DP: The drawings are partly from my repertoire and partly from the images I can discover on the spot. I’ve never had this kind of architecture to work with. So I was thinking for the first time about how people will look at the work as they are travelling though the space. I had to compose the drawings, which for me is important. I can imagine a time in the future even constructing an architecture to draw on.
Everywhere I am I try to find something specific for the place besides the story. After all, the stories of 2005 are sometimes different than the stories of 2010. But there is something that unites all of my projects. They are always unique because even if I work with the same drawings I will never work with the same combinations. On the other hand, these installations are like a retrospective. It’s more or less the “best of” drawings. In some cases I use different types of markers so I have different lines, here it is thick because this is a very brutal sculptural object that I have to cut up. I don’t plan in advance. I come to the place, I live here for a while and then I decide what kind of technology and subjects I will work with.
BM: You’ve spoken in other interviews about how you were trained academically as a painter…
DP: In communist Romania! It was a really bad school that was not academic enough. It was based on some kind of post-impressionist thinking, more craft oriented. But it was a chance in the communist time because they didn’t plant too strongly in my head the rules of what they thought was right. This work is a rebellion against that.
When I graduated I ceased to paint immediately. I tried installation art, but at the time I didn’t even know it was called installation art, or performance art or happenings or whatever. We didn’t know the history. We’d been totally cut out of the circuit of ideas. We had missed about 50 years of universal culture. We experimented with the situation in our flats because it was out of the control of the ideological censorship. Visual art was never very important: the dictatorship was afraid of the written word. They could control visual imagery but the power of the word made them really afraid. So they let us play.
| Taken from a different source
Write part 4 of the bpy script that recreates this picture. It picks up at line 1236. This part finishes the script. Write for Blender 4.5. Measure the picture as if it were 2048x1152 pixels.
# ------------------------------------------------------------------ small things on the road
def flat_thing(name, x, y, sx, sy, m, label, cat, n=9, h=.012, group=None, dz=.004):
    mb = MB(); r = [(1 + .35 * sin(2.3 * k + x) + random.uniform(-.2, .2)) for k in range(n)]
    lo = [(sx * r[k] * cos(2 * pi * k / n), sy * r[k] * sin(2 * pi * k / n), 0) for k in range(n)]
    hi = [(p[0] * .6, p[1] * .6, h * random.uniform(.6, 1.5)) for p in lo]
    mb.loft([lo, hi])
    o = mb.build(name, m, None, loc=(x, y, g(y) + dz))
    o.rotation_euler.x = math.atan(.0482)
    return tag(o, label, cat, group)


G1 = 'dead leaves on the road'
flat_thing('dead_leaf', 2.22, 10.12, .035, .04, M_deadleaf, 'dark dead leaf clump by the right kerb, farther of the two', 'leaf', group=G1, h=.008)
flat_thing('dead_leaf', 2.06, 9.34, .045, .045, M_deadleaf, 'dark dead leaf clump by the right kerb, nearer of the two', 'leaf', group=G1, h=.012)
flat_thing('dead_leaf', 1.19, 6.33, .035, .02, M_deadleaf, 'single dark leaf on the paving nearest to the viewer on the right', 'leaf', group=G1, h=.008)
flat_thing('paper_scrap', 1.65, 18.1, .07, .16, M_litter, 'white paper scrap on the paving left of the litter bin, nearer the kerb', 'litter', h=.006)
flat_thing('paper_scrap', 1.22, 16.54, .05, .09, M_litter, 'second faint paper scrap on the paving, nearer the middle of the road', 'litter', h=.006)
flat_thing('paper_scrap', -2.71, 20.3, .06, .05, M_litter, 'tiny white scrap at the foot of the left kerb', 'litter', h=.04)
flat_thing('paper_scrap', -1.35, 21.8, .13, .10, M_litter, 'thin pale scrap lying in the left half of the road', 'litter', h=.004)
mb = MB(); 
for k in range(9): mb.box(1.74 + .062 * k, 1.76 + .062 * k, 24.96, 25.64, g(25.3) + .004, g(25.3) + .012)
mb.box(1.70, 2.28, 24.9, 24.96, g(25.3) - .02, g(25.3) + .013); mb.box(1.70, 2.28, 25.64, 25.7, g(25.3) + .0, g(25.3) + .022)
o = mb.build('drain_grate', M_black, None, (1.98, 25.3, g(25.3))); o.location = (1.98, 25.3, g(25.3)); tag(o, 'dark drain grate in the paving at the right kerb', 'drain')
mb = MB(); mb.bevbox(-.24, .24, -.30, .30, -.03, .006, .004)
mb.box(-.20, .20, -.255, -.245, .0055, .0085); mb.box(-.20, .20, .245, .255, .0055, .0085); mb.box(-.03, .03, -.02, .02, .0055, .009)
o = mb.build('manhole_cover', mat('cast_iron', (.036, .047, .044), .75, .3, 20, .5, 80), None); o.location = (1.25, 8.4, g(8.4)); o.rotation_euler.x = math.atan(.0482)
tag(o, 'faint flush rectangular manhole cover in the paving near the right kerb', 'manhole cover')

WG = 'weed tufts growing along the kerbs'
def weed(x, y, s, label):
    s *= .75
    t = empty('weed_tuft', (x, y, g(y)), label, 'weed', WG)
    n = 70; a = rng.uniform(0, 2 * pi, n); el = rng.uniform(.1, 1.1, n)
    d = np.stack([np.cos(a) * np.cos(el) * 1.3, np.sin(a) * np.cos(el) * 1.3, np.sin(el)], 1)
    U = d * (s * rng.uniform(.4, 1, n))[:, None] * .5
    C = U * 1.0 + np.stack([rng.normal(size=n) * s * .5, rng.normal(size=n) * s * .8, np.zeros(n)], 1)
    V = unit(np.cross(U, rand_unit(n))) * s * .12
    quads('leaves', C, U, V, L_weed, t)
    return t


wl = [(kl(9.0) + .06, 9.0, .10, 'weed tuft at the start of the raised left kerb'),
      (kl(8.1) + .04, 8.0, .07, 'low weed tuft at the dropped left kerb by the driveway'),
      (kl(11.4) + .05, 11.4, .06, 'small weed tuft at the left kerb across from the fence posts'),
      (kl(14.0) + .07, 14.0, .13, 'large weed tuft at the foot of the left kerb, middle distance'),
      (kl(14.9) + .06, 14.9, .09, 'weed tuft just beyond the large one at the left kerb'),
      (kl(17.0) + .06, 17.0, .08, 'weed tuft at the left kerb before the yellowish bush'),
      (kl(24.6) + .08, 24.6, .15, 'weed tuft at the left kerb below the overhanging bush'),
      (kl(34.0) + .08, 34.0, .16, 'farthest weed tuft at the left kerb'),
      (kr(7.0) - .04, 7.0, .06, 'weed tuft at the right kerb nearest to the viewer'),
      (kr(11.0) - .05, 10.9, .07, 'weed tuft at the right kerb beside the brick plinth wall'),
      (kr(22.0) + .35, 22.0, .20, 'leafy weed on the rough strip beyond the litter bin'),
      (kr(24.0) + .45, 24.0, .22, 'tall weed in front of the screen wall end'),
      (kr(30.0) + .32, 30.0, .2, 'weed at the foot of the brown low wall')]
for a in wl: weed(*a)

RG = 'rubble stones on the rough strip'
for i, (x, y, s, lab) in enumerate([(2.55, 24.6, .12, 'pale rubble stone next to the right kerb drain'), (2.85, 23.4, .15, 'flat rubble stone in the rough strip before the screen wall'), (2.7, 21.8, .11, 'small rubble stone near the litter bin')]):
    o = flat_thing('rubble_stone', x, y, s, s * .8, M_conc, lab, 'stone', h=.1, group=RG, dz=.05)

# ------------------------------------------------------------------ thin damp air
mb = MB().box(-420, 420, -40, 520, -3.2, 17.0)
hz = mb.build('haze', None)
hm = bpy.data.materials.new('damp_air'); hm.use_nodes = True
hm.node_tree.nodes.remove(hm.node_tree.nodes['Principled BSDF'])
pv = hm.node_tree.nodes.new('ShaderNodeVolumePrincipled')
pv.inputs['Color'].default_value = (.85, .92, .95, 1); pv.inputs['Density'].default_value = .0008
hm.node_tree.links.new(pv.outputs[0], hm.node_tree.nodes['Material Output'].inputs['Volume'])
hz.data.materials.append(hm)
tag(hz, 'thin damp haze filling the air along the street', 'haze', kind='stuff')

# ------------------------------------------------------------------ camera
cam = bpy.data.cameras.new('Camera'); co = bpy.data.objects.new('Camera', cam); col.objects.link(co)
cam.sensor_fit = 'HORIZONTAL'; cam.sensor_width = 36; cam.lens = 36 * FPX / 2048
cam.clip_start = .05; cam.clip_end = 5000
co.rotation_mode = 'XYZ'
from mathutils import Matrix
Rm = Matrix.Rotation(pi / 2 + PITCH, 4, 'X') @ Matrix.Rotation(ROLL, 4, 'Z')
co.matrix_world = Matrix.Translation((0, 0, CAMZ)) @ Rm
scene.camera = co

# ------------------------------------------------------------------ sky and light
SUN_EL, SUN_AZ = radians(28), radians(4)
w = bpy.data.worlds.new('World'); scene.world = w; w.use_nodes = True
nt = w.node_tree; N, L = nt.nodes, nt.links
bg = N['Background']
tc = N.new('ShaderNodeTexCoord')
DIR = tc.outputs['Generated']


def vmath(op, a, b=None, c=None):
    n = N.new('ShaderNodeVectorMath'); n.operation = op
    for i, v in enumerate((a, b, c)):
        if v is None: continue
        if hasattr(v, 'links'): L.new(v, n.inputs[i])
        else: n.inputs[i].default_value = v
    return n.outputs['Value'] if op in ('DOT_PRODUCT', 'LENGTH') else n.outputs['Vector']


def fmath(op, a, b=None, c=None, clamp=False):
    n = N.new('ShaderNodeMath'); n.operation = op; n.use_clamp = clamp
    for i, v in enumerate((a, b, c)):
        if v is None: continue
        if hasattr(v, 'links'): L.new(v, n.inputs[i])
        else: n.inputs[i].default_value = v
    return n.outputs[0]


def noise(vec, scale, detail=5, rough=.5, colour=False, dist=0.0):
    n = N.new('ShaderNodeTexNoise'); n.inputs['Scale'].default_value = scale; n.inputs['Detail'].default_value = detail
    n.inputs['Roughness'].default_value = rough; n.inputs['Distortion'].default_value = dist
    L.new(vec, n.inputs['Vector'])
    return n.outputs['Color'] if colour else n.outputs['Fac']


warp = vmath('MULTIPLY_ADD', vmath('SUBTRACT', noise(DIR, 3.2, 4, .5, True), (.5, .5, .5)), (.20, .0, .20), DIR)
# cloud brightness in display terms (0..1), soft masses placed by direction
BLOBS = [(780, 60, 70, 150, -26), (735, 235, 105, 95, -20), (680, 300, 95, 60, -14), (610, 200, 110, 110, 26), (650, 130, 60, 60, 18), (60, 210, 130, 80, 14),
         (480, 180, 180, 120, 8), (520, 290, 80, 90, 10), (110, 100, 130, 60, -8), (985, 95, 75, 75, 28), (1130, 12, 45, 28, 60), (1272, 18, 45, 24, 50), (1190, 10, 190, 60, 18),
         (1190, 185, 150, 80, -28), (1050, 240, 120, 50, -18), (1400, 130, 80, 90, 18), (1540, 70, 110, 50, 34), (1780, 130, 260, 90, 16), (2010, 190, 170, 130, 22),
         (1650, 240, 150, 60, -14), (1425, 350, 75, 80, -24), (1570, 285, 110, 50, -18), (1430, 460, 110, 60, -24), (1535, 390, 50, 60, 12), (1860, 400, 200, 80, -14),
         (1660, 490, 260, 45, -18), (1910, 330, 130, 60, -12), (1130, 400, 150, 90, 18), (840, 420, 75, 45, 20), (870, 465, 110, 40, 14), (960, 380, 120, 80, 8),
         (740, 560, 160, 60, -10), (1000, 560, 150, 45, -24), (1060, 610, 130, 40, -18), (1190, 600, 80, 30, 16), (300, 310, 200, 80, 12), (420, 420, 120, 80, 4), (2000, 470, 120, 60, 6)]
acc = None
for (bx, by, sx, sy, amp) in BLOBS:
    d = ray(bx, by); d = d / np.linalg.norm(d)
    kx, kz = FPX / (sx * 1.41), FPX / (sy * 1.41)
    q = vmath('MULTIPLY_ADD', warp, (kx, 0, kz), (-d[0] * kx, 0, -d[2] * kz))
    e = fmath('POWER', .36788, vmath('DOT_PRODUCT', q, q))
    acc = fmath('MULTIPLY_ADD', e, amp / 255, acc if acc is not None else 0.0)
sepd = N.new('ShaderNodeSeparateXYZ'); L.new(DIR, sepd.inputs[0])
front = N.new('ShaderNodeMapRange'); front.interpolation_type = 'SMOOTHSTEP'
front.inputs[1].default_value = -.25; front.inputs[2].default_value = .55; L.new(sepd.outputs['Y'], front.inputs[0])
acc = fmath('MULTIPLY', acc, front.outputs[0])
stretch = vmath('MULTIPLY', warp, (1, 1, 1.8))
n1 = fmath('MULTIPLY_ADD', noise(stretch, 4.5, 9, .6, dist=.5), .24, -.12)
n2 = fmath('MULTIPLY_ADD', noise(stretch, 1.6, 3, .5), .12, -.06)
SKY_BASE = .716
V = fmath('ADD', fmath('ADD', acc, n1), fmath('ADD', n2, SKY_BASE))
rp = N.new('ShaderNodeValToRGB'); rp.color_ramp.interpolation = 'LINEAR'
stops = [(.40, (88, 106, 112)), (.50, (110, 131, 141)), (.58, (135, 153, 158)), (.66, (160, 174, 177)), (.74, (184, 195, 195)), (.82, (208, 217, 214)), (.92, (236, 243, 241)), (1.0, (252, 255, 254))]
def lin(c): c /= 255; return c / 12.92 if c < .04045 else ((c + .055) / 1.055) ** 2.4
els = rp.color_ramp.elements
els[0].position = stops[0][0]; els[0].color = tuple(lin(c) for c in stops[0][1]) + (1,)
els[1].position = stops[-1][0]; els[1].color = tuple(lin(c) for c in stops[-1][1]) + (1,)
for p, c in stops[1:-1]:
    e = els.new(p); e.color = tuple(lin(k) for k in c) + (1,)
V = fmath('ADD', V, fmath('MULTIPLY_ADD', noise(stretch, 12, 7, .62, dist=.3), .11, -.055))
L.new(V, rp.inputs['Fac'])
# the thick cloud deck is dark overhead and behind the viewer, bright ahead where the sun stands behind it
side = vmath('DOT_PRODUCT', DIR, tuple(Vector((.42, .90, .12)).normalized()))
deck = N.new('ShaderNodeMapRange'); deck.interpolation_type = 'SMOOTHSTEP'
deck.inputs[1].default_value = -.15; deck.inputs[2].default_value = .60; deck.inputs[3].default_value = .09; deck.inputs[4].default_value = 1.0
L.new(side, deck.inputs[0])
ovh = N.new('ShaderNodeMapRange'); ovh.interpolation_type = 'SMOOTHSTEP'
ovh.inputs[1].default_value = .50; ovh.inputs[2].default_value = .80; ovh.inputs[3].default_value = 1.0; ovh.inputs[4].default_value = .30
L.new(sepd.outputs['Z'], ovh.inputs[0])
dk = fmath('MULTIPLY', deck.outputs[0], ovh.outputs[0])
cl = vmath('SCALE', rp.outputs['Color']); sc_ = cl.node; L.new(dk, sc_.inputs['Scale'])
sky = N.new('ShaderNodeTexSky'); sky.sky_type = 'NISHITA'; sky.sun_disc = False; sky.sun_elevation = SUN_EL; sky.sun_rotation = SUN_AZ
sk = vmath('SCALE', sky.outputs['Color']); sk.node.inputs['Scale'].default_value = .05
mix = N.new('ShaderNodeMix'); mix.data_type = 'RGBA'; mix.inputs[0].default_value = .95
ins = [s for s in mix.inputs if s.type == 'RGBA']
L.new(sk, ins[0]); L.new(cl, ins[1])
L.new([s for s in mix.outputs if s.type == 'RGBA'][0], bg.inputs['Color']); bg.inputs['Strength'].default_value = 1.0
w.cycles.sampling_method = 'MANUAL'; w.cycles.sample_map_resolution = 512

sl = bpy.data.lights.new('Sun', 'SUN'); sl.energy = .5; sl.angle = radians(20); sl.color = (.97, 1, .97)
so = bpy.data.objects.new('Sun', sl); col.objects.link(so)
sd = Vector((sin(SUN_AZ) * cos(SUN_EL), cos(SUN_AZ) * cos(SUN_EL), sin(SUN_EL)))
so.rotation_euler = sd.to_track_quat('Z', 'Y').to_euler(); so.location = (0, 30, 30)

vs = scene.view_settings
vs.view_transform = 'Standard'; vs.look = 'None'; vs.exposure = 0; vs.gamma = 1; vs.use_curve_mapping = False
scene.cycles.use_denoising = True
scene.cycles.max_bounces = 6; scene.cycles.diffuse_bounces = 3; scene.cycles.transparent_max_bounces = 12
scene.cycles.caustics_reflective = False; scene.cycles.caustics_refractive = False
Then the world changed with the fall of communism. Everything was suddenly open. The printed media helped me to find a language to express. For one year I had done nothing but fighting for democracy in the streets. I had no shows in 1990, I just did revolution. Then because of this newly independent media and the freedom of expression—it was extraordinary—my language, my drawings became more and more graphic. I had a moment somewhere in 1997 when what I did in the newspaper and what I did in the galleries or the art system merged. But it was a long process. Along the way I tried all kinds of stuff that went nowhere; with photography and with video, which was a very popular medium because video meant “western” world, it meant “international” level. We were a very low-tech country so with high-tech stuff you became somebody. But that didn’t go well with me. I can’t edit, I can’t choose. I have to work in this very direct fashion that suits me much more.